興味を引いたのは、明治期初頭の山内庄五郎。算術研究家で、四十一歳で故郷・卯之町を離れて、以後三十二年にわたって算術を勉強(修業?)するべく日本全土を行脚したそうだ。故郷に戻ってきたのは、七十三歳。運よく長生きできたから故郷に戻れたが、どこかで客死した可能性もある。当時の人は旅を恐れなかったのか。今とは旅の意味が違うかもしれない。
 

まだ体制(エスタブリッシュメント)が確立する前の時代には、こういうアウトローが、日本中にいた。彼らの原点は思いつきだ。寺子屋で最低限の教育を受けた後は、気の赴くままに我流で勉強を続け、つてを頼って人に教えを請うて、独立独歩・自主自立の生き方を貫いているうちに、たまに高いレベルの思想・事業・物・技術にたどり着いて世に遺す。そんな印象がある。
 

だから時代を越えて通用する価値を創り出した人もいれば、正直あやしい自称発明家・なんちゃって思想家みたいな人もいた。成し遂げた人と遂げきれなかった人、偉人と奇人、本物と偽物、正統と亜種が、グラデーションを成して存在することは、昔も今も変わらない。
 

だが幕末から明治期にかけてのほうが、社会が巨大な変動期にあったことも相まって、現代よりはるかに自由に、好きに学んで考えて、思いつきを即行動に移して、独自の生き方を貫いた人が多い気がしなくもない。進取と独立を、社会と時代が許容したのだろう。今より自由。いろんな可能性が胎動していた。
 

対照的に今の時代は、自由に学んで自由に生きることが、難しい。旅に出るにも、年金・税金・保険を払わねばならない。そもそも出来上がった学校教育の中では、周りに合わせてお勉強して、既成の中高・大学へと進むことを強いられる。こうしたレールをはみ出せないのは、見栄か臆病か周囲の圧力だ。
 

敷かれたレールに身の丈を合わせているうちに、知力・気力・生命力が最も溢れた二十代も、その半分を消化してしまう。
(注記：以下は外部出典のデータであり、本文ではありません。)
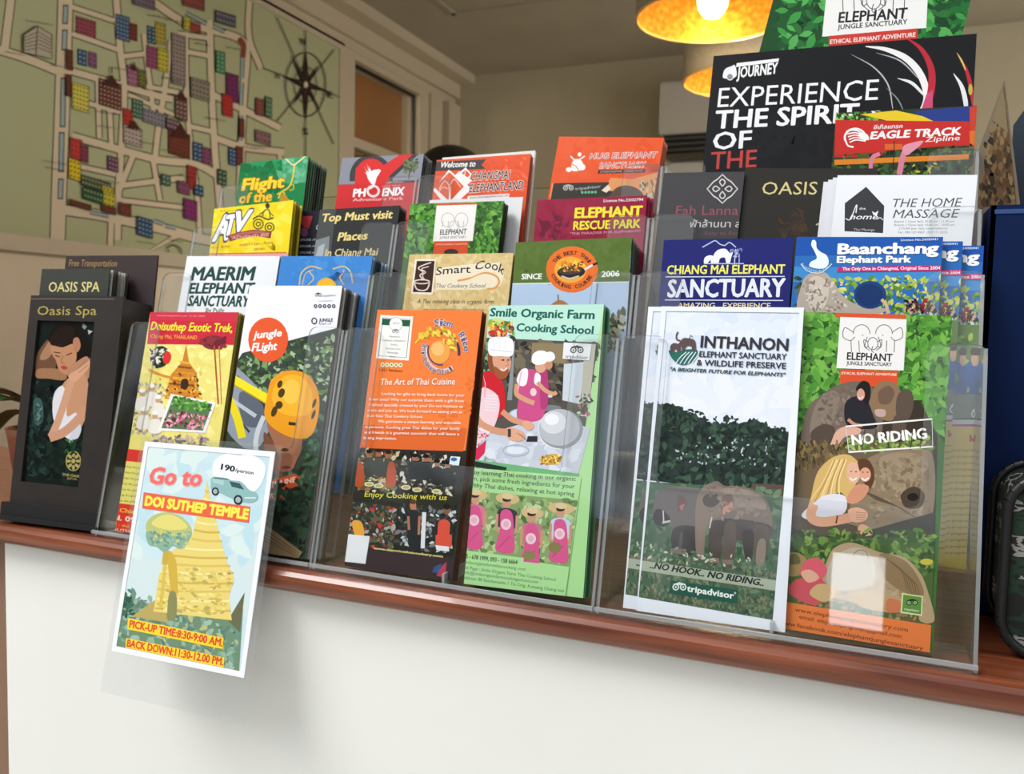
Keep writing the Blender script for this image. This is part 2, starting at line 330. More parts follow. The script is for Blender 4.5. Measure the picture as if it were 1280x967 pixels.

成功も失敗も、しょせん狭いレールの軌道上にしかない。その外に広がる可能性の平野を好きに旅する人生は、誰も思い描かない。
 

もし私が、十代の頃の独創をもって自由に学問していたら、社会に認めてもらえないかもしれないが、まったく違う人生を生きられたように思う。社会的には、ただの奇人変人で終わったかもしれないが。

(略)

残された時間の中で何をするか。今の形が最終形ではあるまい。俗世に合わせてうまく回したところで空しいだけだからこそ、この形(出家)にたどり着いた。
 

俗の世界が善し(価値あり)とすることに興味はない。むしろ俗の世界の先をゆく、しかも俗の世界にも価値があるものを創って初めて、正しく生きたという納得が残る。何をすればいい? 最近よく考える。